_PROVIDED DATA_.
-- begin --

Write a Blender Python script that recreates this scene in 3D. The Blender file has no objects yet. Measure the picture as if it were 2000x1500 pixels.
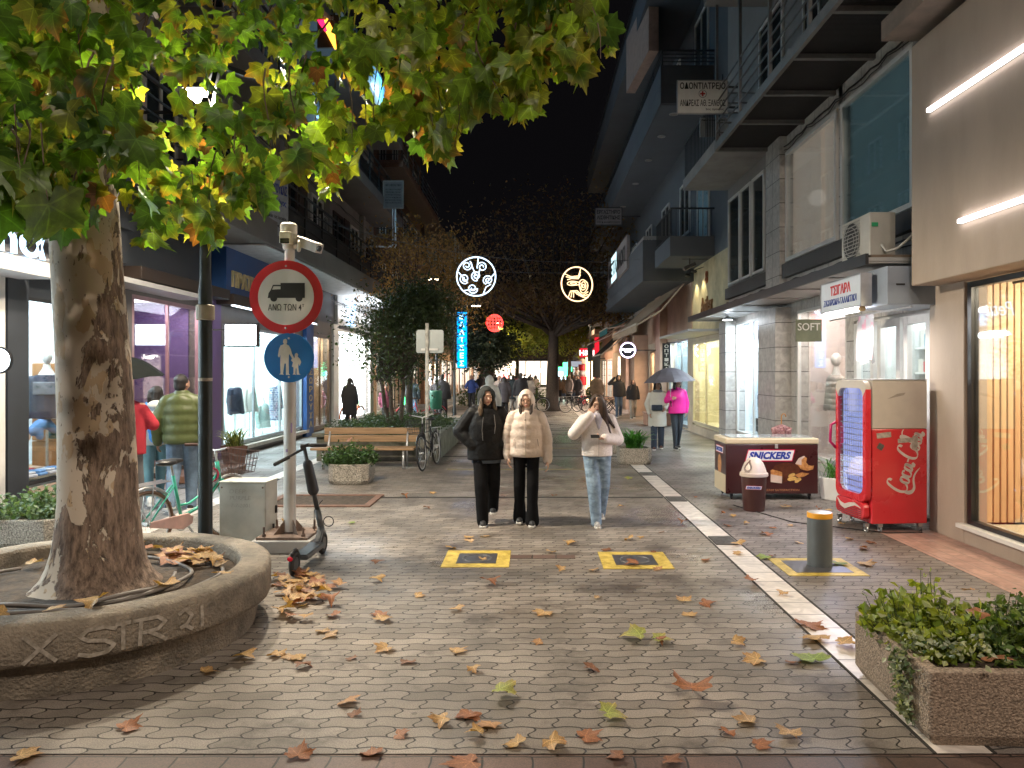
import bpy, bmesh, math, random
from mathutils import Vector, Matrix, Euler, noise
R = math.radians; PI = math.pi
sc = bpy.context.scene
random.seed(7)
# ---------------------------------------------------------------- camera, world, lights
H = 1.82; FP = 1480.0; CX = 1040.0; CY = 728.0
cam = bpy.data.cameras.new("camera"); camo = bpy.data.objects.new("camera", cam)
sc.collection.objects.link(camo); sc.camera = camo
camo.location = (0, 0, H); camo.rotation_euler = (R(90), 0, 0)
cam.sensor_width = 36; cam.lens = FP / 2000 * 36
cam.shift_x = -(CX - 1000) / 2000; cam.shift_y = -(750 - CY) / 2000
cam.clip_start = 0.05; cam.clip_end = 600
wd = bpy.data.worlds.new("World"); sc.world = wd; wd.use_nodes = True
nt = wd.node_tree; bgn = nt.nodes["Background"]
bgn.inputs[0].default_value = (0.55, 0.5, 0.6, 1); bgn.inputs[1].default_value = 0.0028
sc.view_settings.view_transform = 'Standard'; sc.view_settings.look = 'None'
sc.view_settings.exposure = 1.05; sc.view_settings.gamma = 1
sc.cycles.use_denoising = True
sc.cycles.max_bounces = 7; sc.cycles.transparent_max_bounces = 12
sc.cycles.sample_clamp_indirect = 4; sc.cycles.caustics_reflective = False; sc.cycles.caustics_refractive = False
def at(px, py, Y): return ((px - CX) / FP * Y, Y, H - (py - CY) / FP * Y)
def gd(px, py, z=0.0):
    Y = (H - z) * FP / (py - CY); return ((px - CX) / FP * Y, Y)
def yx(px, X): return X * FP / (px - CX)
def zat(py, Y): return H - (py - CY) / FP * Y
# ---------------------------------------------------------------- helpers
col = sc.collection
def lamp(name, loc, energy, color, size=.15, kind='POINT', rot=None, sx=1, sy=1, spot=None, blend=.6):
    d = bpy.data.lights.new(name, kind); d.energy = energy; d.color = color
    if kind == 'AREA': d.shape = 'RECTANGLE'; d.size = sx; d.size_y = sy
    else: d.shadow_soft_size = size
    if kind == 'SPOT': d.spot_size = R(spot or 90); d.spot_blend = blend
    o = bpy.data.objects.new(name, d); col.objects.link(o); o.location = loc
    if rot: o.rotation_euler = rot
    return o
def tag(o, label=None, cat=None, group=None, kind=None):
    if label: o["label"] = label
    if cat: o["category"] = cat
    if group: o["group"] = group
    if kind: o["kind"] = kind
    return o
def thing(name, label, cat, loc=(0, 0, 0), rz=0.0, group=None):
    o = bpy.data.objects.new(name, None); col.objects.link(o)
    o.location = loc; o.rotation_euler = (0, 0, rz); o.empty_display_size = .2
    return tag(o, label, cat, group)
def dup(root, loc, rz=0.0, label=None, group=None, scale=None, rot=None):
    r = root.copy(); col.objects.link(r); r.location = loc; r.rotation_euler = rot or (0, 0, rz)
    if scale: r.scale = (scale,) * 3
    if label: r["label"] = label
    if group: r["group"] = group
    for ch in list(root.children):
        c = ch.copy(); col.objects.link(c); c.parent = r
        for g in ch.children:
            d = g.copy(); col.objects.link(d); d.parent = c
    return r
_BX = [(0, 3, 2, 1), (4, 5, 6, 7), (0, 1, 5, 4), (1, 2, 6, 5), (2, 3, 7, 6), (3, 0, 4, 7)]
_tcache = {}
def text_geo(s, bold, ext):
    k = (s, bold, ext)
    if k in _tcache: return _tcache[k]
    c = bpy.data.curves.new('t', 'FONT'); c.body = s; c.size = 1; c.offset = bold; c.extrude = ext
    c.resolution_u = 3; c.align_x = 'CENTER'
    o = bpy.data.objects.new('t', c); col.objects.link(o)
    dg = bpy.context.evaluated_depsgraph_get(); m = bpy.data.meshes.new_from_object(o.evaluated_get(dg))
    vs = [v.co.copy() for v in m.vertices]; fs = [tuple(p.vertices) for p in m.polygons]
    bpy.data.objects.remove(o); bpy.data.curves.remove(c); bpy.data.meshes.remove(m)
    _tcache[k] = (vs, fs); return vs, fs
class MB:
    def __init__(s): s.v = []; s.f = []; s.m = []; s.T = None
    def add(s, vs, fs, m=0):
        n = len(s.v)
        if s.T is not None: vs = [s.T @ Vector(v) for v in vs]
        s.v.extend([tuple(v) for v in vs]); s.f.extend([tuple(i + n for i in f) for f in fs]); s.m.extend([m] * len(fs)); return s
    def box(s, x0, x1, y0, y1, z0, z1, m=0):
        if x0 > x1: x0, x1 = x1, x0
        return s.add([(x0, y0, z0), (x1, y0, z0), (x1, y1, z0), (x0, y1, z0), (x0, y0, z1), (x1, y0, z1), (x1, y1, z1), (x0, y1, z1)], _BX, m)
    def obox(s, c, size, rot=(0, 0, 0), m=0):
        M3 = Euler(rot).to_matrix(); c = Vector(c); h = Vector(size) / 2
        vs = [c + M3 @ Vector((a * h.x, b * h.y, d * h.z)) for d in (-1, 1) for a, b in ((-1, -1), (1, -1), (1, 1), (-1, 1))]
        return s.add(vs, _BX, m)
    def bar(s, p0, p1, w, h=None, m=0, up=(0, 0, 1)):
        h = h or w; p0 = Vector(p0); p1 = Vector(p1); d = (p1 - p0).normalized(); u = Vector(up)
        if abs(d.dot(u)) > .95: u = Vector((1, 0, 0))
        a = d.cross(u).normalized(); b = a.cross(d).normalized()
        vs = [p + a * (i * w / 2) + b * (j * h / 2) for p in (p0, p1) for i, j in ((-1, -1), (1, -1), (1, 1), (-1, 1))]
        return s.add(vs, _BX, m)
    def tube(s, pts, r, n=8, m=0, closed=False, fx=1.0, cap=True):
        pts = [Vector(p) for p in pts]; N = len(pts)
        rs = r if isinstance(r, (list, tuple)) else [r] * N
        vs = []; pa = None
        for i, p in enumerate(pts):
            a = pts[i - 1] if (i > 0 or closed) else p; b = pts[(i + 1) % N] if (i < N - 1 or closed) else p
            d = (b - a); d = d.normalized() if d.length > 1e-9 else Vector((0, 0, 1))
            if pa is None:
                pa = d.cross(Vector((0, 0, 1)) if abs(d.z) < .9 else Vector((0, 1, 0))).normalized()
            else:
                pa = (pa - d * pa.dot(d)); pa = pa.normalized() if pa.length > 1e-6 else d.orthogonal().normalized()
            pb = d.cross(pa)
            for k in range(n):
                t = 2 * PI * k / n; vs.append(p + pa * (math.cos(t) * rs[i] * fx) + pb * (math.sin(t) * rs[i]))
        fs = []
        for i in range(N if closed else N - 1):
            j = (i + 1) % N
            for k in range(n): l = (k + 1) % n; fs.append((i * n + k, i * n + l, j * n + l, j * n + k))
        if cap and not closed: fs.append(tuple(range(n))[::-1]); fs.append(tuple((N - 1) * n + k for k in range(n)))
        return s.add(vs, fs, m)
    def cap(s, p0, p1, r0, r1, n=10, m=0):   # tapered capsule
        p0 = Vector(p0); p1 = Vector(p1); d = (p1 - p0); L = d.length; d = d / L if L > 1e-6 else Vector((0, 0, 1))
        pts = []; rs = []
        for a in (0, 25, 50, 75): pts.append(p0 - d * (r0 * math.cos(R(a)))); rs.append(max(r0 * math.sin(R(a)), .0006))
        pts.append(p0); rs.append(r0); pts.append(p1); rs.append(r1)
        for a in (75, 50, 25, 0): pts.append(p1 + d * (r1 * math.cos(R(a)))); rs.append(max(r1 * math.sin(R(a)), .0006))
        return s.tube(pts, rs, n, m)
    def chain(s, pts, rs, n=10, m=0):
        for i in range(len(pts) - 1): s.cap(pts[i], pts[i + 1], rs[i], rs[i + 1], n, m)
        return s
    def rings(s, rg, n=16, m=0, cap=True):   # rg: (cx,cy,z,rx,ry)
        vs = []; fs = []
        for (cx, cy, z, rx, ry) in rg:
            for k in range(n): t = 2 * PI * k / n; vs.append((cx + rx * math.cos(t), cy + ry * math.sin(t), z))
        for i in range(len(rg) - 1):
            for k in range(n): l = (k + 1) % n; fs.append((i * n + k, i * n + l, (i + 1) * n + l, (i + 1) * n + k))
        if cap: fs.append(tuple(range(n))[::-1]); fs.append(tuple((len(rg) - 1) * n + k for k in range(n)))
        return s.add(vs, fs, m)
    def lathe(s, prof, c=(0, 0, 0), n=20, m=0): return s.rings([(c[0], c[1], c[2] + z, max(r, .0005), max(r, .0005)) for r, z in prof], n, m)
    def ball(s, c, r, n=10, m=0, rot=None):
        if not isinstance(r, (tuple, list)): r = (r, r, r)
        q = max(4, n // 2 + 1); vs = []; fs = []
        M3 = Euler(rot).to_matrix() if rot else None; c = Vector(c)
        for i in range(q + 1):
            a = PI * i / q; sa = max(math.sin(a), .002)
            for k in range(n):
                t = 2 * PI * k / n; p = Vector((r[0] * sa * math.cos(t), r[1] * sa * math.sin(t), -r[2] * math.cos(a)))
                vs.append(c + (M3 @ p if M3 else p))
        for i in range(q):
            for k in range(n): l = (k + 1) % n; fs.append((i * n + k, i * n + l, (i + 1) * n + l, (i + 1) * n + k))
        fs.append(tuple(range(n))[::-1]); fs.append(tuple(q * n + k for k in range(n)))
        return s.add(vs, fs, m)
    def cyl(s, p0, p1, r, n=16, m=0, r1=None): return s.tube([p0, p1], [r, r if r1 is None else r1], n, m)
    def torus(s, c, Rr, r, ax=(0, 1, 0), n=28, k=8, m=0, a0=0, a1=360):
        ax = Vector(ax).normalized(); u = ax.orthogonal().normalized()
        if abs(ax.z) < .5: u = (Vector((0, 0, 1)) - ax * ax.z).normalized()
        w = ax.cross(u); c = Vector(c); full = (a1 - a0) >= 360
        N = n if full else n + 1
        pts = [c + (u * math.cos(R(a0 + (a1 - a0) * i / n)) + w * math.sin(R(a0 + (a1 - a0) * i / n))) * Rr for i in range(N)]
        return s.tube(pts, r, k, m, closed=full)
    def prism(s, poly, o, u, v, d, m=0):
        o = Vector(o); u = Vector(u); v = Vector(v); d = Vector(d); n = len(poly)
        A = [o + u * p[0] + v * p[1] for p in poly]; B = [a + d for a in A]
        fs = [tuple(range(n))[::-1], tuple(range(n, 2 * n))] + [(i, (i + 1) % n, n + (i + 1) % n, n + i) for i in range(n)]
        return s.add(A + B, fs, m)
    def disc(s, o, u, v, r, d, n=32, m=0):
        return s.prism([(r * math.cos(2 * PI * k / n), r * math.sin(2 * PI * k / n)) for k in range(n)], o, u, v, d, m)
    def sheet(s, vs, fs, m=0): return s.add(vs, fs, m)
    def text(s, t, o, u, v, w=None, h=.1, bold=.01, shear=0, m=0, ext=.003):
        vs, fs = text_geo(t, bold, .02)
        if not vs: return s
        x0 = min(p.x for p in vs); x1 = max(p.x for p in vs); y0 = min(p.y for p in vs); y1 = max(p.y for p in vs)
        sy = h / (y1 - y0); sx = (w / (x1 - x0)) if w else sy
        o = Vector(o); u = Vector(u).normalized(); v = Vector(v).normalized(); nn = u.cross(v)
        out = []
        for p in vs:
            a = (p.x - (x0 + x1) / 2) * sx; b = (p.y - (y0 + y1) / 2) * sy
            out.append(o + u * (a + b * shear) + v * b + nn * (p.z / .02 * ext))
        return s.add(out, fs, m)
    def stroke(s, pts, w, o, u, v, d, m=0):   # ribbon of varying width, thin plate
        o = Vector(o); u = Vector(u); v = Vector(v); d = Vector(d)
        n = len(pts); ws = w if isinstance(w, (list, tuple)) else [w] * n
        L = []; Rr = []
        for i in range(n):
            a = pts[max(0, i - 1)]; b = pts[min(n - 1, i + 1)]; dx = b[0] - a[0]; dy = b[1] - a[1]; l = math.hypot(dx, dy) or 1
            nx, ny = -dy / l * ws[i] / 2, dx / l * ws[i] / 2
            L.append((pts[i][0] + nx, pts[i][1] + ny)); Rr.append((pts[i][0] - nx, pts[i][1] - ny))
        vs = [o + u * p[0] + v * p[1] + d for p in L] + [o + u * p[0] + v * p[1] + d for p in Rr]
        return s.add(vs, [(i, n + i, n + i + 1, i + 1) for i in range(n - 1)], m)
    def build(s, name, mats, parent=None, smooth=False, bevel=0, world=False, auto=None):
        me = bpy.data.meshes.new(name)
        vs = s.v
        if world and parent is not None:
            pl = parent.location
            if parent.parent: pl = pl + parent.parent.location
            vs = [(x - pl[0], y - pl[1], z - pl[2]) for x, y, z in vs]
        me.from_pydata(vs, [], s.f)
        if not isinstance(mats, (list, tuple)): mats = [mats]
        for mt in mats: me.materials.append(mt)
        if len(mats) > 1: me.polygons.foreach_set('material_index', s.m)
        if smooth: me.polygons.foreach_set('use_smooth', [True] * len(me.polygons))
        me.update()
        if auto: 
            try: me.set_sharp_from_angle(angle=R(auto))
            except Exception: pass
        o = bpy.data.objects.new(name, me); col.objects.link(o)
        if parent is not None: o.parent = parent
        if bevel:
            b = o.modifiers.new('bv', 'BEVEL'); b.width = bevel; b.segments = 2; b.limit_method = 'ANGLE'; b.angle_limit = R(40)
        return o
def organic(mb, vox, sm=4):
    me = bpy.data.meshes.new('tmp'); me.from_pydata(mb.v, [], mb.f); me.update()
    o = bpy.data.objects.new('tmp', me); col.objects.link(o)
    r = o.modifiers.new('r', 'REMESH'); r.mode = 'VOXEL'; r.voxel_size = vox; r.use_smooth_shade = True
    if sm: s = o.modifiers.new('s', 'SMOOTH'); s.iterations = sm; s.factor = .5
    dg = bpy.context.evaluated_depsgraph_get(); m2 = bpy.data.meshes.new_from_object(o.evaluated_get(dg))
    bpy.data.objects.remove(o); bpy.data.meshes.remove(me); return m2
def place(me, name, mats, parent):
    me.name = name
    if not isinstance(mats, (list, tuple)): mats = [mats]
    me.materials.clear()
    for mt in mats: me.materials.append(mt)
    o = bpy.data.objects.new(name, me); col.objects.link(o); o.parent = parent; return o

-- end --

_EXERCISE DETAILS_. Return every line above that contains the word "scene".

_RESPONSE TO THE TASK_.
Write a Blender Python script that recreates this scene in 3D. The Blender file has no objects yet. Measure the picture as if it were 2000x1500 pixels.
sc = bpy.context.scene